In his own words, Richter leaned into “the sheer obstinacy of carrying on painting,” and turned to abstraction to push the boundaries of his chosen medium.i In writings and interviews from the 1980s, Richter defined his position as an artist without ideology, who, therefore, is guided by his materials.ii He saw the absence of ideology as a form of freedom, which allowed him to focus on the process of painting, and the way in which paintings could, in a sense, create themselves. Painting was about “letting a thing come, rather than creating it,” he wrote, and this intuitive, responsive approach to painting guides Abstraktes Bild.iii
Richter’s receptive attitude towards the process of painting stands in contrast to the bombastic, emotive practices of the Abstract Expressionists and Lyrical Abstractionists a generation before him. Where such artists focused on the brushstroke as gesture, a record of a personal, emotional state, for Richter, the brushstroke is a tool, and one that he increasingly abandoned across the 1980s in favor of the squeegee. Abstraktes Bild does not use the latter tool, butshows the artist on his path to his signature abstract idiom, at a midpoint between gestural expression and the obliterative marks of the squeegee. From basal planes of red and green, reminiscent of Minimalist, Color Field expanses, Richter builds up his marks on the surface of Abstraktes Bild. In foregoing the individualist idiom of gestural abstraction, Richter writes in his own painterly language, all the same.
i Gerhard Richter, quoted in “Interview with Wolfgang Pehnt, 1984,” in Dietmar Elger and Hans Ulrich Obrist, eds., Gerhard Richter: Writings 1961-2007, Distributed Art Publishers, 2009, p. 137.
ii Richter, entry for 28 Mar., 1986, in “Notes, 1986,” ibid., p. 161.

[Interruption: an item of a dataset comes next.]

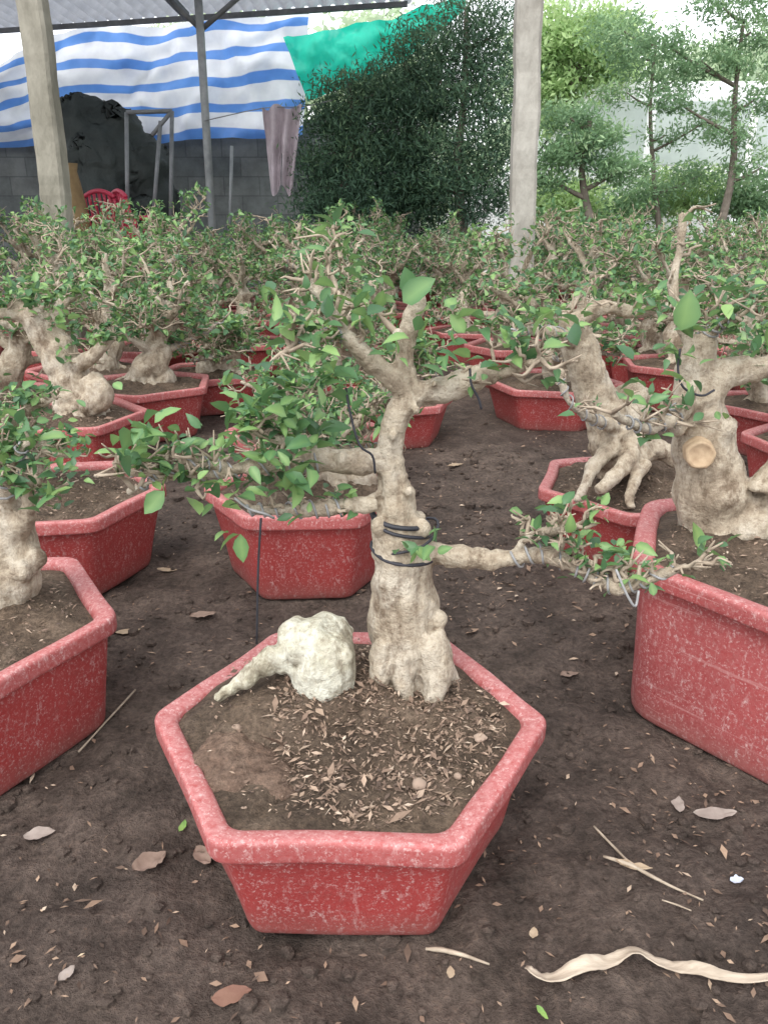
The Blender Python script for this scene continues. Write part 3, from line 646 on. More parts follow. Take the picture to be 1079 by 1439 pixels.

iii Richter, entry for 28 Feb. 1985, in “Notes, 1985,” ibid., p. 140.
Provenance
Kamakura Gallery, Tokyo Vrej Baghoomian Gallery, New York Wolff Gallery, New York Christie’s, New York, November 13, 1991, lot 287 Senator and Mrs. Thomas F. Eagleton, Saint Louis The Saint Louis Art Museum, Saint Louis (gifted by the above in 1994) Christie’s, New York, November 11, 2004, lot 184 Acquired at the above sale by the present owner
Exhibited
New York, Wolff Gallery, Strategies for the Next Painting, January 8–February 9, 1991, pp. 4, 18 (illustrated, p. 4)
Literature
Gerhard Richter. Bilder / Paintings 1962-1985, exh. cat. and catalogue raisonné, Städtische Kunsthalle, Düsseldorf, 1986, no. 557/3, pp. 307, 399 (illustrated, p. 307) Dietmar Elger, Gerhard Richter: Catalogue Raisonné 1976-1987, Volume 3, Ostfildern, 2013, no. 557-3, p. 410 (illustrated upside down)
Powerhouse painter Gerhard Richter has been a key player in defining the formal and ideological agenda for painting in contemporary art. His instantaneously recognizable canvases literally and figuratively blur the lines of representation and abstraction. Uninterested in classification, Richter skates between unorthodoxy and realism, much to the delight of institutions and the market alike.
Richter's color palette of potent hues is all substance and "no style," in the artist's own words. From career start in 1962, Richter developed both his photorealist and abstracted languages side-by-side, producing voraciously and evolving his artistic style in short intervals. Richter's illusory paintings find themselves on the walls of the world's most revered museums—for instance, London’s Tate Modern displays the Cage (1) – (6), 2006 paintings that were named after experimental composer John Cage and that inspired the balletic 'Rambert Event' hosted by Phillips Berkeley Square in 2016.